New Culinary Horizons

This could be its own post, it covers so much. I’ve discovered so many new flavours — pozole, mole, relleno negro, al pastor, achiote, epazote, guava, tajín, chamoy…

But most exciting, I’m no longer afraid of spicy food! I don’t think I’ll ever be someone who eats chiles just to see how hot she can go, but I can actually taste the flavour of the chiles now and appreciate different ones in different dishes. I add dried, roasted chiles de arból to curries and make salsas with both jalapeños and serrano peppers. I still don’t cook with habaneros, but I do add habanero sauce, in moderation, to my food. I don’t particularly enjoy the sensation of eating spicy food, but I appreciate the flavour of the peppers, so the streaming eyes and nose and cough no longer seem pointless. I have days now where I have spicy food at every meal and snack because that’s just what I happen to have ready to consume. So I’m not afraid of anything at restaurants anymore and have a much broader range of options. When I was in Maz, I got tired of the local food quickly and it was only by starting to incorporate a little more spice that I got over that boredom. It’s the same thing here. Anyone who says Yucatecan food is bland isn’t putting salsa on it.

I’ve also discovered new tools, like the tortilla press and the molcajete.

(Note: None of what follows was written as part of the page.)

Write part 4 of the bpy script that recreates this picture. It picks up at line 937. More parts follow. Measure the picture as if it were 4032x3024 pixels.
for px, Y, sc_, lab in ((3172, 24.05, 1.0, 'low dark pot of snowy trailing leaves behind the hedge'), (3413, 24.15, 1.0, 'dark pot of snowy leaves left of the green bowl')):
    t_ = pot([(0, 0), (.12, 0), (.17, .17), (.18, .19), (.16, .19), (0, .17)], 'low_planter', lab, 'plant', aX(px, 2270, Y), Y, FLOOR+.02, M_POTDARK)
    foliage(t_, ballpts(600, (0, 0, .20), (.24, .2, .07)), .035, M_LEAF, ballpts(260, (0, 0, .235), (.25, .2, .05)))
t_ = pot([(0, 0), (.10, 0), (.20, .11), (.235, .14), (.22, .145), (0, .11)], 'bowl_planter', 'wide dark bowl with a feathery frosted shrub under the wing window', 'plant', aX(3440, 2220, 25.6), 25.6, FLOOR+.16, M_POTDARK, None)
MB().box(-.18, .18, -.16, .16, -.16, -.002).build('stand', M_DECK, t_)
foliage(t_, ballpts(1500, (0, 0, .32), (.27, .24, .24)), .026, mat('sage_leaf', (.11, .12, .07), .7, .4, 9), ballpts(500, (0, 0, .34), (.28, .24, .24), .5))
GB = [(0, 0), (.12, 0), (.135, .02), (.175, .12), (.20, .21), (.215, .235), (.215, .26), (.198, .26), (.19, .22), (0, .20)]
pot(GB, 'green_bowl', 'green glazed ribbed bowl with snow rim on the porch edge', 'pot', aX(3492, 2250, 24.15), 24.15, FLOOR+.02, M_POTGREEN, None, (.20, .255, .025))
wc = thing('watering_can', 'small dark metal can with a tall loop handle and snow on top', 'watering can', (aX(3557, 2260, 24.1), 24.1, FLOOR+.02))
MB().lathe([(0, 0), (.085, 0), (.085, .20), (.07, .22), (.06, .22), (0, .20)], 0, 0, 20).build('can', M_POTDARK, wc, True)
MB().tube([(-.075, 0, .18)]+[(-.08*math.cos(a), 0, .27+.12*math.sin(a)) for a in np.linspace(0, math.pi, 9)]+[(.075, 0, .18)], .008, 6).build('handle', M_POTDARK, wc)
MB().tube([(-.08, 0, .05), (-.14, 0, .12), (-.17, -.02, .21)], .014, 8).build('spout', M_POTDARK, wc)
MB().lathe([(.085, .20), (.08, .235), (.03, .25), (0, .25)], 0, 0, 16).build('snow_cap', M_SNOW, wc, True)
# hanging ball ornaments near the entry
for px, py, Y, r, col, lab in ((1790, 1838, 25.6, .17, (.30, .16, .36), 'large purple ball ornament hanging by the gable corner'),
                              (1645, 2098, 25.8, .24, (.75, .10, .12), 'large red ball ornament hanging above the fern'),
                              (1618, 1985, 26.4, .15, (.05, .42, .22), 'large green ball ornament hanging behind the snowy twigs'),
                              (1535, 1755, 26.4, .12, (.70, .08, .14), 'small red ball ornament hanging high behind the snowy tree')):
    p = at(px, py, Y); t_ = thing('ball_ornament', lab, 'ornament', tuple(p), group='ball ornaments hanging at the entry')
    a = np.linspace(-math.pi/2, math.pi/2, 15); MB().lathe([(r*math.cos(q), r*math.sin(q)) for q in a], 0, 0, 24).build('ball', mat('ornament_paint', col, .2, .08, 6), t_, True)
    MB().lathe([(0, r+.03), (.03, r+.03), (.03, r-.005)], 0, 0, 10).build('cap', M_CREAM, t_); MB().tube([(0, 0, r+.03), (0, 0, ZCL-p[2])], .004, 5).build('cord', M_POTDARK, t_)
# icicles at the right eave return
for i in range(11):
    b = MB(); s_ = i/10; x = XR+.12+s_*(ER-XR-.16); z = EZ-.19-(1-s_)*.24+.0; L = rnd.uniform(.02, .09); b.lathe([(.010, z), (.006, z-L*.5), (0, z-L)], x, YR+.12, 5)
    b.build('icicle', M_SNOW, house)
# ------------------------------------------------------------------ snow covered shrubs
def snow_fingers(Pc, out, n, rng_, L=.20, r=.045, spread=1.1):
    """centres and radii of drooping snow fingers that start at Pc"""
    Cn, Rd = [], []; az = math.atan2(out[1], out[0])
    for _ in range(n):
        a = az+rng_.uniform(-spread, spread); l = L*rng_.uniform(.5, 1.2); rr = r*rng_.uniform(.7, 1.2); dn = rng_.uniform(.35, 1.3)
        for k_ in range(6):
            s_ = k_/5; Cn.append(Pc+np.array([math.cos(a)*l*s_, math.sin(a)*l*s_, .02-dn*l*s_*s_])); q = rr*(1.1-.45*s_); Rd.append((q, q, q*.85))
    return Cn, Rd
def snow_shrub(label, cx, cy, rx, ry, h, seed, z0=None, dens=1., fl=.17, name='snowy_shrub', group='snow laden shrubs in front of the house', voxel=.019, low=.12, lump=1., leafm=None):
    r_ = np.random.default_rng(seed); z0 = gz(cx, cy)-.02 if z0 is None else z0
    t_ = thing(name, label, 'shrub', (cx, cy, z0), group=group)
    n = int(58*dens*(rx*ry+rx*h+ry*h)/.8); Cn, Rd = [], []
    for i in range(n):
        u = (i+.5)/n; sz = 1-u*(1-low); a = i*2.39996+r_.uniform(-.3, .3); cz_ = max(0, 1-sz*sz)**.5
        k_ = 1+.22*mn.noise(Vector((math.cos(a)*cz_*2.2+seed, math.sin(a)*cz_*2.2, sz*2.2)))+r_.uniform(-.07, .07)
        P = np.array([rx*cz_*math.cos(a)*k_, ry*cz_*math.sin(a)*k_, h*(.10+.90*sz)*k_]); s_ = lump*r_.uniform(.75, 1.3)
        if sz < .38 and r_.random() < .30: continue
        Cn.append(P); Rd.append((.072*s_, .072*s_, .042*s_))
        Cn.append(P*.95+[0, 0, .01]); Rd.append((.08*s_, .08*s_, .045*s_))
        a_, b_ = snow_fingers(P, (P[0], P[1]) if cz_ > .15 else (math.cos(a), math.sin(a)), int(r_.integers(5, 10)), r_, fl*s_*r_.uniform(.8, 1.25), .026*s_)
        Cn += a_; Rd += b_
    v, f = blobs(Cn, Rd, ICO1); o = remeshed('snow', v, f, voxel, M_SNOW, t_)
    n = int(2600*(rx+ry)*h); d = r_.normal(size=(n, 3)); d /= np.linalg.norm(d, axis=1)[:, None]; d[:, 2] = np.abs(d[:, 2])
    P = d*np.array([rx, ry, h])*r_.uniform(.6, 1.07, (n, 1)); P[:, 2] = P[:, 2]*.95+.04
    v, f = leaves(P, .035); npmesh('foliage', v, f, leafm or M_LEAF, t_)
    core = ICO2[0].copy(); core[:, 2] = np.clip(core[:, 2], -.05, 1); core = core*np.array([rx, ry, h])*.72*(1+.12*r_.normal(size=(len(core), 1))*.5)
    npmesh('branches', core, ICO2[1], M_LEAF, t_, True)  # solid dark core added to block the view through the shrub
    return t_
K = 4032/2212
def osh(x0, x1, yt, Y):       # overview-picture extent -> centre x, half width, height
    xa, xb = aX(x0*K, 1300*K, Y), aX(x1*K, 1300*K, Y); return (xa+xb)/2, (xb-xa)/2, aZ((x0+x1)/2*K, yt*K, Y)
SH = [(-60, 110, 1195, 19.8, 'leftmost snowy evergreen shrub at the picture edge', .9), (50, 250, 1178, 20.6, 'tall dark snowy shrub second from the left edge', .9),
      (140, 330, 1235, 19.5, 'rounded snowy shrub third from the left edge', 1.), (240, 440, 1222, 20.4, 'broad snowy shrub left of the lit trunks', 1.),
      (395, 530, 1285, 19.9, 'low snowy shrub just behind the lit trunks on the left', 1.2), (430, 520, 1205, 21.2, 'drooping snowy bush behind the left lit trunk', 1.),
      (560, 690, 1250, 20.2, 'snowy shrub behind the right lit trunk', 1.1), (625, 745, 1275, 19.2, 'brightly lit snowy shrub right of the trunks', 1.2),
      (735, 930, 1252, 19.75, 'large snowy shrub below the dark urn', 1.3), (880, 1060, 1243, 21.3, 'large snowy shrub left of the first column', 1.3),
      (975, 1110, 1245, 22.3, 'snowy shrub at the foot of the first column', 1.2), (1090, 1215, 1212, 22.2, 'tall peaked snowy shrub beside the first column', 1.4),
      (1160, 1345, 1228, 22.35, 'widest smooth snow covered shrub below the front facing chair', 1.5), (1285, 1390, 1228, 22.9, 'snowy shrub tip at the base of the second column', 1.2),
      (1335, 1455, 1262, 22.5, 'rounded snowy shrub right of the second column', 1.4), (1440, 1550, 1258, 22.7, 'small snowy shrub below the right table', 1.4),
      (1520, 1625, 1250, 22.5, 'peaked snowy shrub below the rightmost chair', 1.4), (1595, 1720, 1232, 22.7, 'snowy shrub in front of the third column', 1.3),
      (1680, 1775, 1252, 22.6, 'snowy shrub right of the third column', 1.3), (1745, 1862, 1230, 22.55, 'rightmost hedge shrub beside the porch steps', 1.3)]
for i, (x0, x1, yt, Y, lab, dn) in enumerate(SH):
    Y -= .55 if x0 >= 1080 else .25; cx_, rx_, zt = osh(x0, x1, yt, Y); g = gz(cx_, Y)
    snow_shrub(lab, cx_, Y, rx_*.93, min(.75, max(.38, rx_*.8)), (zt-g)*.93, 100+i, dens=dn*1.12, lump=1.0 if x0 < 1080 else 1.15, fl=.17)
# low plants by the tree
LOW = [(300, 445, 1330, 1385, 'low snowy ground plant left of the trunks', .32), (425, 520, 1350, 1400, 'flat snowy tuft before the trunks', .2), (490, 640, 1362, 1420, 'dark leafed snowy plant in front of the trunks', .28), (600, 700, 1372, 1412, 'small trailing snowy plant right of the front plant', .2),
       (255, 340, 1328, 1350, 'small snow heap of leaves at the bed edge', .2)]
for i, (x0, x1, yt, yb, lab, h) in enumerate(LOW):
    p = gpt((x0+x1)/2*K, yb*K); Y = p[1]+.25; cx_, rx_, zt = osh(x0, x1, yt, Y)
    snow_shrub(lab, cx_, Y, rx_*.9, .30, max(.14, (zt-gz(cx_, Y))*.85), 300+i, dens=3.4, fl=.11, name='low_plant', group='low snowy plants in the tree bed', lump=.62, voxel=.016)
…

Living in the 21st Century

Canada is so far behind most of the rest of the world in its attitude towards internet access. Here, access to the internet is seen as some important and work is being done to get the whole country connected at affordable prices. There is actual competition here. My landline internet cost goes up a little every year, but the increase in service I get far outweighs a few extra pesos a month. My mobile package hasn’t changed in price, but it keeps giving me more. All of that reliable and affordable connectivity has made it possible for me to grow my business and to look increasingly professional. There’s nothing like a client in London, UK, asking when would be a good time to set up a Skype call and being able to tell him that I can just ring him on my landline phone directly, at no extra cost beyond my monthly bill! I also have access to so many other services that I’d have to live in an unaffordable Canadian city to have connectivity to use them, like Netflix and Uber. For the first time since I got online at 6PM on November 23rd, 1996, the internet is just there when I need it. Even when I lived in large cities in Canada, I was still fighting constantly for reliable service at the speeds I paid for. The energy I’m not expending to fight for this access is certainly being redirected to other areas of my life!

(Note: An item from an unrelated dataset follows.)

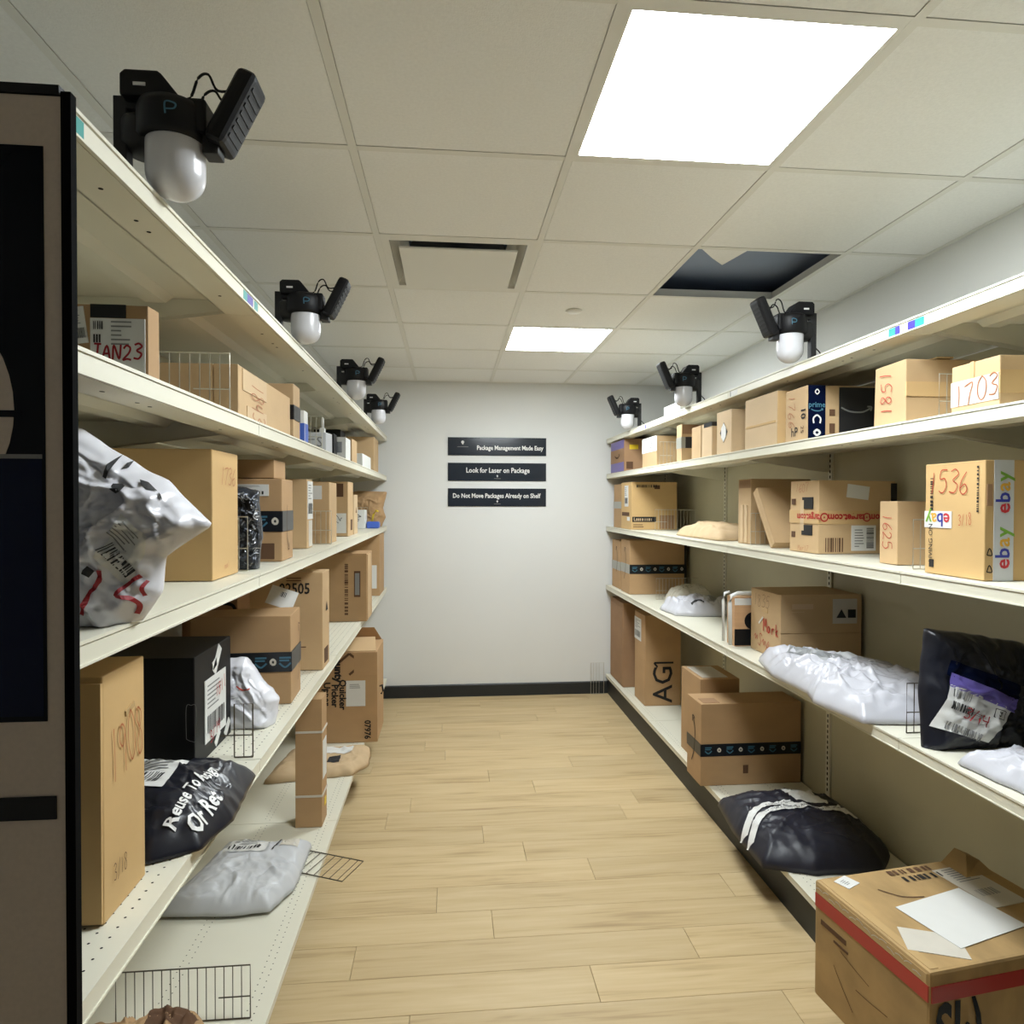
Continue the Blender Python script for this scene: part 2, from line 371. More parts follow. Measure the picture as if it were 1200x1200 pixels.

I was so lost after I landed at Haven in 2013, knowing deep down, even if I wasn’t ready to say it out loud, that my RVing days were done. It’s mind-boggling to me that it was only a year and a half later that I came to know Mexico and only about a year and a half after that that I set forth a new path for my future. In the last five years, I managed to spend most of the first half of that time in Mazatlán and Europe and the other half fully here, settling into my new life. People who haven’t followed my whole journey are dismayed by how mundane my life appears to be, how work and income-focused it is, how I prefer quiet domestic pleasures like nights in with my dog over a weekend getaway. Folks, I’m tired and I need time to digest the happenings of the last decade, a quarter of my life so far. But I’m looking ahead in a way that became more and more difficult in Canada. I know I’ll be right here in two years. In five? Who knows, but I wouldn’t be surprised if I’m still in Mexico, if not Mérida. Because nomad is as nomad does. 🙂

9 thoughts on “Five-Year Anniversary of Coming to Mexico

  1. You are right of course, those of us who have become anchored to our lives, mortgages and wives/husbunnys and children looked forward to your daily musings and your tales of derring do while travelling and dare I say it living your life on your terms. In the late 70’s and 80’s I found wanderlust and it was an exciting time but I was also starting a new career and found a soul mate as well and it became difficult to just take off when the mood hit me.
    So when a free spirit enters your space you cling to the ephemera, it’s like a perfume you get a whiff of, it’s like “(that secret door she leads you to in the Year of the Cat)”. I first visited Mexico in 2008 or so and I have to be honest it stole my heart and I really wanted to buy a hovel in Merida back then but life got in the way as usual but I hope to visit again possibly for a month or so but I doubt if I’ll make it my forever home now. As it is I did move from one side of the earth to another not unlike two of my Aunts, one of which went to Africa and the other to California. Such is life!
    So you can understand our dilemma, we your loyal followers suffer from, those of us who have been living in limbo swanning around on your shoulder watching and waiting for the next instalment! So dear Rae please live well and enjoy your life, it is a precious gift rich and inviting and when you pause and feel like sharing we will be here like your lapdog.. just kidding of course! 🙂

  2. Thank you for the update. I enjoy hearing about your life in Mexico. You have create a lovely family with your puppy and kitty cat. Please check in more often, even if it is about the mundane.

  3. You have adapted and you are content. Those of us who follow you on a regular basis could see this happening for a long time. You have found a place where you are happy and where your income gives you a comfortable lifestyle. And you have a great dog! You are home.

    • Almost home, but not quite there. I cannot wait to own a home here. Not sure how that will happen or when, but the day I find the right house in the right location, I’ll be home. I want that same gut feeling as I had when I found Haven.

  4. I have to admit that I enjoyed your travelling adventures and find your current lifestyle more serene but I am very happy that it suits you.

    I also found your detailed description of your efforts dealing with the immigration challenges very informative.

    I still appreciate the life that Canada has provided for me since I moved here in the early 1960s and cannot afford the financial hit I would take if I left Canada for more than 6 months but I also agree with you that there is a lot that could be done better in Canada.

    My travels since I started following you many years ago are not as intense as your’s but I have managed to cover a few of the countries on my bucket list, Parts of Europe, Thailand, Vietnam, New Zealand, Argentina and Uruguay. The only time that I copied your approach to travelling was when I spent 5 months in Cuba.

    You continue to be an inspiration.

    Wishing you all the best.


    PS I also have a dog now for the last 4 years.